From the line with "The Blender Python" to the line with "o['label'] = 'small", both lines included, set down exactly those lines, please, and no others.

(Entries with scene source code)
####

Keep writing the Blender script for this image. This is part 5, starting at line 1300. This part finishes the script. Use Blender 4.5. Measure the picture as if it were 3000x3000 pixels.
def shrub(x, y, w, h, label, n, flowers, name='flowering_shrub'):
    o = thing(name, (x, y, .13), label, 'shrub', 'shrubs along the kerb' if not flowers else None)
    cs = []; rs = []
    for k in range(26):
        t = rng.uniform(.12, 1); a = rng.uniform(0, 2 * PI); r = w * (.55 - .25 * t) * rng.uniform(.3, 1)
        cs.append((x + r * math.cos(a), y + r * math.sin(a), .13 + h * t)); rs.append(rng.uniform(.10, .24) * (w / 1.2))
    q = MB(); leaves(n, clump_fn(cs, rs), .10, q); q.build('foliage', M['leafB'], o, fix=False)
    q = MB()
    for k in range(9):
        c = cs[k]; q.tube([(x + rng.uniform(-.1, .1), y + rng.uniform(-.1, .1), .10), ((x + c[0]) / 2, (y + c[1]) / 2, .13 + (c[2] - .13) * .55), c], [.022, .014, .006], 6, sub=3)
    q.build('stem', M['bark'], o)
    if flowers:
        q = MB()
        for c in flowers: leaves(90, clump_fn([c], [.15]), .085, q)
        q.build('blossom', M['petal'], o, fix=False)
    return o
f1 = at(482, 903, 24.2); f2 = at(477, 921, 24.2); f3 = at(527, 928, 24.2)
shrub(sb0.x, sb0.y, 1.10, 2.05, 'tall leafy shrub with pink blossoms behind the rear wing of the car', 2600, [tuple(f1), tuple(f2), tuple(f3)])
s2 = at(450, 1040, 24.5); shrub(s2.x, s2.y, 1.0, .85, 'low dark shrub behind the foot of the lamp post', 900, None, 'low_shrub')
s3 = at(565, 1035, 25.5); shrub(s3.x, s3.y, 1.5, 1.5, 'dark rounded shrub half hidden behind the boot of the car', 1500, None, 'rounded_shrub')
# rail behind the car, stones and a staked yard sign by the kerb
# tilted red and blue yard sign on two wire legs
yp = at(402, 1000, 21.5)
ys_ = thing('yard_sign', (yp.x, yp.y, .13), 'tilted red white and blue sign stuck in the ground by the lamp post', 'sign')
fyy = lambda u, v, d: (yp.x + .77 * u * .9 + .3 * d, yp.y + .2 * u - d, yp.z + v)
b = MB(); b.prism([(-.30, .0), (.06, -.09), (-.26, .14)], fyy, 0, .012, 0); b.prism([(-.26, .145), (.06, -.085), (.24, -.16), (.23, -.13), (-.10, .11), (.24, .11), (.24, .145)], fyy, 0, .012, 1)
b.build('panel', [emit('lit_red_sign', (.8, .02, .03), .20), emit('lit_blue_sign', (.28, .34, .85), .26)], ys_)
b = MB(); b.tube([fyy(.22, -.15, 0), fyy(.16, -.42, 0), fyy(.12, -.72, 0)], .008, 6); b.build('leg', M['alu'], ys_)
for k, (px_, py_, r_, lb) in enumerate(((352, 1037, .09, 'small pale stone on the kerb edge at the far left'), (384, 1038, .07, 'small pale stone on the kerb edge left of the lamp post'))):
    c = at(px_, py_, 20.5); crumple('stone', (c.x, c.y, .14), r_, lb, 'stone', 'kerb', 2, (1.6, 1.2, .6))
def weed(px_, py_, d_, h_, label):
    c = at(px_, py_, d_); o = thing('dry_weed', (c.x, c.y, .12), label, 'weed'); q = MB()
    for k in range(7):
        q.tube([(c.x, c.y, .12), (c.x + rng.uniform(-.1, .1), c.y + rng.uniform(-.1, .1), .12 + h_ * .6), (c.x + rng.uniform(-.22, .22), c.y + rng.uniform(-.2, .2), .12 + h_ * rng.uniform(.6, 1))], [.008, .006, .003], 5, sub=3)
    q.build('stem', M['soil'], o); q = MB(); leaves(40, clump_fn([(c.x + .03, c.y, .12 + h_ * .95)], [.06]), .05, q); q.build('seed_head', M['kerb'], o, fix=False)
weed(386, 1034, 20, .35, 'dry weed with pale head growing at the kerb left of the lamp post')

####

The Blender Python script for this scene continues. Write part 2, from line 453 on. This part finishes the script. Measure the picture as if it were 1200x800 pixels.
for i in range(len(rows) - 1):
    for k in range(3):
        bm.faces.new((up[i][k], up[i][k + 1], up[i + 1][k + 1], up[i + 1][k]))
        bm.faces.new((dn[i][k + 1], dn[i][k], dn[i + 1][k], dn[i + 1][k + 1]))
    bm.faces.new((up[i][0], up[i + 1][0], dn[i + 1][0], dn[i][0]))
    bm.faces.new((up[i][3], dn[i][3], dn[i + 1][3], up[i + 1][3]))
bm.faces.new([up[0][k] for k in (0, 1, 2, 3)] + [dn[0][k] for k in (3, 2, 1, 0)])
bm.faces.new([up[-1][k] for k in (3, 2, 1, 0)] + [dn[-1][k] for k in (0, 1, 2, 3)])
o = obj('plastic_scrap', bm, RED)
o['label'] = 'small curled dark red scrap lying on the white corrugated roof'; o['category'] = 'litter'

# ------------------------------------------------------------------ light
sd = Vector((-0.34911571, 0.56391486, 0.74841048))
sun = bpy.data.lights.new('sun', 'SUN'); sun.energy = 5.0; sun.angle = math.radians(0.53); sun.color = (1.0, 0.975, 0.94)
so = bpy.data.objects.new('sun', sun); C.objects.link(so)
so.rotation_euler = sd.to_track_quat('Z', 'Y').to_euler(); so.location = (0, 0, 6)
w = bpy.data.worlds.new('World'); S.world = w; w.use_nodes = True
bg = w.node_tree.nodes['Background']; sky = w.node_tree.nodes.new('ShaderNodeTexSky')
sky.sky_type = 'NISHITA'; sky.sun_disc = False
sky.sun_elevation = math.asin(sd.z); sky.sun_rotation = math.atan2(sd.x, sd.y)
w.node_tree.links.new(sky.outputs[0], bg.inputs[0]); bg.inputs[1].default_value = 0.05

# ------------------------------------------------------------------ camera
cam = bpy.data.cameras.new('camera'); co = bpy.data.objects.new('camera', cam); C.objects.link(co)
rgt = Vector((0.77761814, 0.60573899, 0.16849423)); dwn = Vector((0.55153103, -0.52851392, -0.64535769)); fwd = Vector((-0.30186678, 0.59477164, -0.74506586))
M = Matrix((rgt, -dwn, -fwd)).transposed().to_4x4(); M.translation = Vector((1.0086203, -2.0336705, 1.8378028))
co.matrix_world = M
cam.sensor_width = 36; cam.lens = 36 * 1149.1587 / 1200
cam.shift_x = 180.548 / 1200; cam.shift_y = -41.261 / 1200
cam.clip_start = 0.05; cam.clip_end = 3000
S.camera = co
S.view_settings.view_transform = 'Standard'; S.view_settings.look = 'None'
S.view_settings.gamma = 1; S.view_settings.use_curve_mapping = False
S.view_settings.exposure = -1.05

####

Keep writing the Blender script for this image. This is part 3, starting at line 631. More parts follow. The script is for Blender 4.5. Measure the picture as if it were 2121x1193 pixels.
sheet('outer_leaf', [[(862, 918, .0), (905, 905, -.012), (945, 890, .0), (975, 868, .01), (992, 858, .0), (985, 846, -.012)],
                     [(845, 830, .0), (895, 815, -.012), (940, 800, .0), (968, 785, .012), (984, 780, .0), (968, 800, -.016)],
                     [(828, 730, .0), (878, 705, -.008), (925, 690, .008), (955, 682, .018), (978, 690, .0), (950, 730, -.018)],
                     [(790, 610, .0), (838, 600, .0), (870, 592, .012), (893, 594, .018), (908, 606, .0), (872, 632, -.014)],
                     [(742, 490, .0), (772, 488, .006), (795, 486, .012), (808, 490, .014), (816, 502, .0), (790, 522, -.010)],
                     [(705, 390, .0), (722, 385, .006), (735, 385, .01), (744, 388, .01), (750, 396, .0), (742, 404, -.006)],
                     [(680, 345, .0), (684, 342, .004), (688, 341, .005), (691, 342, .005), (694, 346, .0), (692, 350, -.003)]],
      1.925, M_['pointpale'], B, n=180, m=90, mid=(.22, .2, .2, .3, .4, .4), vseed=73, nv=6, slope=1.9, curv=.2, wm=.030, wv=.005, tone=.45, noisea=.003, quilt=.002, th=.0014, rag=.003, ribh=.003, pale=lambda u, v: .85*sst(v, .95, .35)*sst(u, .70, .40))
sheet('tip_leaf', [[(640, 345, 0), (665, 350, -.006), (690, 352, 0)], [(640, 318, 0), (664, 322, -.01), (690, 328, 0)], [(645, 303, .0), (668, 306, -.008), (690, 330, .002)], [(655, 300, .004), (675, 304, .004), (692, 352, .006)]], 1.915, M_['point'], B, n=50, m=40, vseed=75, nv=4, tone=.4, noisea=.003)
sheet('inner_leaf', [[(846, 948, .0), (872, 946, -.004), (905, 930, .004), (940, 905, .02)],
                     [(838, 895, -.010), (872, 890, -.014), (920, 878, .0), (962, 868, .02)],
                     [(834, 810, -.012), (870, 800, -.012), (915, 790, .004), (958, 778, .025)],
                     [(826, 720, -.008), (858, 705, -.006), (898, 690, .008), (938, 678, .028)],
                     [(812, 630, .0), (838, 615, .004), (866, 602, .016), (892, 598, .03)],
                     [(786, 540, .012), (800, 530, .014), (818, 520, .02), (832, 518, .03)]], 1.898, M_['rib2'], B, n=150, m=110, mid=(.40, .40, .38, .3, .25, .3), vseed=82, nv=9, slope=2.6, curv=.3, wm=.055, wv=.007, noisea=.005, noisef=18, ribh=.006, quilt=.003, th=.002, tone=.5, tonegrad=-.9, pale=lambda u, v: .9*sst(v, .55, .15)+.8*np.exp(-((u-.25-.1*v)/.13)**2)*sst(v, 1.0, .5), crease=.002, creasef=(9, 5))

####

=== Right answer ===
The Blender Python script for this scene continues. Write part 2, from line 453 on. This part finishes the script. Measure the picture as if it were 1200x800 pixels.
for i in range(len(rows) - 1):
    for k in range(3):
        bm.faces.new((up[i][k], up[i][k + 1], up[i + 1][k + 1], up[i + 1][k]))
        bm.faces.new((dn[i][k + 1], dn[i][k], dn[i + 1][k], dn[i + 1][k + 1]))
    bm.faces.new((up[i][0], up[i + 1][0], dn[i + 1][0], dn[i][0]))
    bm.faces.new((up[i][3], dn[i][3], dn[i + 1][3], up[i + 1][3]))
bm.faces.new([up[0][k] for k in (0, 1, 2, 3)] + [dn[0][k] for k in (3, 2, 1, 0)])
bm.faces.new([up[-1][k] for k in (3, 2, 1, 0)] + [dn[-1][k] for k in (0, 1, 2, 3)])
o = obj('plastic_scrap', bm, RED)
o['label'] = 'small curled dark red scrap lying on the white corrugated roof'; o['category'] = 'litter'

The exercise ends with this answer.